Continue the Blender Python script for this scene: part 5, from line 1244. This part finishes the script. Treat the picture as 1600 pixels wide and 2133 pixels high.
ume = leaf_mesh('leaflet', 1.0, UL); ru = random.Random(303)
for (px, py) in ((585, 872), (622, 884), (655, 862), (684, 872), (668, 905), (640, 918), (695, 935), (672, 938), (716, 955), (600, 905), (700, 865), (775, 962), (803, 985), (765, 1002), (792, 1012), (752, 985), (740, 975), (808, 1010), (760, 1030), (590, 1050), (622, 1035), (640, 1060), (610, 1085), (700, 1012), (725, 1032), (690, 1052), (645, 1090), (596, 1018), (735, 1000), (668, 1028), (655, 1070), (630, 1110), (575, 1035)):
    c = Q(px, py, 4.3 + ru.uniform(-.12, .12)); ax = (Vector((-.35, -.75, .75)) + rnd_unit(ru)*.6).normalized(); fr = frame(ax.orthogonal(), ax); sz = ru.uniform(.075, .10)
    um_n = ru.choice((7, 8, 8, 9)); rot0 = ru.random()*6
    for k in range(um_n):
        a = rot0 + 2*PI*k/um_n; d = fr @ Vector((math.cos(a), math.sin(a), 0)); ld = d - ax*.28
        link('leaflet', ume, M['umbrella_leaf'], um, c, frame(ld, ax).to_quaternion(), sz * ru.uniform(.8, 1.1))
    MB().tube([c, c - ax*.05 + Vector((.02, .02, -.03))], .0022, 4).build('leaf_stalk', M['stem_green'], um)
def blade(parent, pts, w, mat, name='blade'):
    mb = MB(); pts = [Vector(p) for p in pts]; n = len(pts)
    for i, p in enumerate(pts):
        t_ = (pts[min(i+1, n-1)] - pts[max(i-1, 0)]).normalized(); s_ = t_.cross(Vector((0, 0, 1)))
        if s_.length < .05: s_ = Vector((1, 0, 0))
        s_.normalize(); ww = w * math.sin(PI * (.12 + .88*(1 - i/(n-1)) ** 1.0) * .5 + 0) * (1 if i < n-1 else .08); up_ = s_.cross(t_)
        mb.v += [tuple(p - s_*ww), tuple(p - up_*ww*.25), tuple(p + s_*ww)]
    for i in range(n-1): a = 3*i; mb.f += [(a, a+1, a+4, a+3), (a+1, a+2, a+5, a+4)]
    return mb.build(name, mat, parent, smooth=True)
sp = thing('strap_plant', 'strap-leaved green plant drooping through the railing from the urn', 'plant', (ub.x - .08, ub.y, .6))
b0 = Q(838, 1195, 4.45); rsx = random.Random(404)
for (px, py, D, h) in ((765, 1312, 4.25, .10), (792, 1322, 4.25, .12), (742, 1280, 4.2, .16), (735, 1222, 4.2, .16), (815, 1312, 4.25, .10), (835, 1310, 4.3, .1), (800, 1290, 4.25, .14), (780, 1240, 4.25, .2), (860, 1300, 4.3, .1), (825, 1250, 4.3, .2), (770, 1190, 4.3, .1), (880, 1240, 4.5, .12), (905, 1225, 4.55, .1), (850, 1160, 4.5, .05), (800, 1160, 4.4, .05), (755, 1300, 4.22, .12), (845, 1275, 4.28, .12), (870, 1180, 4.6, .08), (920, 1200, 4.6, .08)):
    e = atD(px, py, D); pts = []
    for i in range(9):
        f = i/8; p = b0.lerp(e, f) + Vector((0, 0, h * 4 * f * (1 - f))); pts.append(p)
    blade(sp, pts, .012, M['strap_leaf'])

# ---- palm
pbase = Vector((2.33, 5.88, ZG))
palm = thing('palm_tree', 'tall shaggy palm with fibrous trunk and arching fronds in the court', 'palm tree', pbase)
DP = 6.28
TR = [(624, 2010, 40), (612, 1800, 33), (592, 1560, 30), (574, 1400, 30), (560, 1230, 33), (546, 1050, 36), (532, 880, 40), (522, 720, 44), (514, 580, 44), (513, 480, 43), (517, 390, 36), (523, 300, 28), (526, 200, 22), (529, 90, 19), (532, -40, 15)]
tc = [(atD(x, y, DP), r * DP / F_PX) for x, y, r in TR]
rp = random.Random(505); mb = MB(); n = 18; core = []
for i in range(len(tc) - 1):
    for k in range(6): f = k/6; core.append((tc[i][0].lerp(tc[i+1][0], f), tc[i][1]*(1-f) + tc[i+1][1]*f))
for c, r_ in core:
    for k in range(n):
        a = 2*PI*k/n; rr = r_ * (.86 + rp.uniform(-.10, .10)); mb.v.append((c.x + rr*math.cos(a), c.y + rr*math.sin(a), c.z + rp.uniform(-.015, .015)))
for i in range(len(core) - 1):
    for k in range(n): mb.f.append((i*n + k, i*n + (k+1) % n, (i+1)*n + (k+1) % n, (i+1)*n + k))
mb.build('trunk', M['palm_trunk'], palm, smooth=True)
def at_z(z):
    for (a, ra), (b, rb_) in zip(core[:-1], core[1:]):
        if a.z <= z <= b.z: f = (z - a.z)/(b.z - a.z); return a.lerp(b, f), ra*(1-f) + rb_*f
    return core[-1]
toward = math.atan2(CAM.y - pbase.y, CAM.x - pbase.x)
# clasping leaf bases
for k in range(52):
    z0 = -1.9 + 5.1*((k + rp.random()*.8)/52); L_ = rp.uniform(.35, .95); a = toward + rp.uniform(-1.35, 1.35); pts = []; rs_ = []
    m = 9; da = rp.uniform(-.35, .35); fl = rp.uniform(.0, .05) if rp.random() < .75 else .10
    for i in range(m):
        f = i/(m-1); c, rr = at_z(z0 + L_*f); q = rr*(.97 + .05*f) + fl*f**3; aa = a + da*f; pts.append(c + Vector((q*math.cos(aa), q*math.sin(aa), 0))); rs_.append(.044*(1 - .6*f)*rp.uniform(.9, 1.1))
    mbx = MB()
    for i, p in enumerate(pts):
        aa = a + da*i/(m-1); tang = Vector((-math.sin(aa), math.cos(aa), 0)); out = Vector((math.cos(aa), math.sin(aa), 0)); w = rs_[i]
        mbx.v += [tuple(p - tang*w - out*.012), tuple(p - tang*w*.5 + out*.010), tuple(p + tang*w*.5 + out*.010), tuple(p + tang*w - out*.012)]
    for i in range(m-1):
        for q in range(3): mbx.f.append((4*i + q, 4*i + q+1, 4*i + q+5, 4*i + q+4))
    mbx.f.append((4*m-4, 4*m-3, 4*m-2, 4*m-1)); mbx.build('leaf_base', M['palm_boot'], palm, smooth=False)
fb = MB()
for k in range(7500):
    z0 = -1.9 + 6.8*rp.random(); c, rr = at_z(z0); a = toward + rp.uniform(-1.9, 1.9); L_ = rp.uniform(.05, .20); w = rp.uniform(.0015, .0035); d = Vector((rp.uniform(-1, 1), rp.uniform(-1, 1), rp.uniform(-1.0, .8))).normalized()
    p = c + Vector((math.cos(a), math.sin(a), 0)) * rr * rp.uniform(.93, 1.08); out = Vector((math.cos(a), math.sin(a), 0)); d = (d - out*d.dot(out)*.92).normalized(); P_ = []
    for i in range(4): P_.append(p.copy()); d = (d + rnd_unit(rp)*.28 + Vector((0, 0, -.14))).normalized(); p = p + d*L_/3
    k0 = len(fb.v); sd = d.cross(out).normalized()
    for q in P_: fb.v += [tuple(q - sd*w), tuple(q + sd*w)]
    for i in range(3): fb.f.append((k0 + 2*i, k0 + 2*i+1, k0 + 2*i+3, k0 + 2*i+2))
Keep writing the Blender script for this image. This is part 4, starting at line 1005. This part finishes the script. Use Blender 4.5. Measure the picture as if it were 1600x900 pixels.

Exercise instructions: Filter the records down to the lines that contain the string "from", and copy those lines.

Final result:
Continue the Blender Python script for this scene: part 5, from line 1244. This part finishes the script. Treat the picture as 1600 pixels wide and 2133 pixels high.
sp = thing('strap_plant', 'strap-leaved green plant drooping through the railing from the urn', 'plant', (ub.x - .08, ub.y, .6))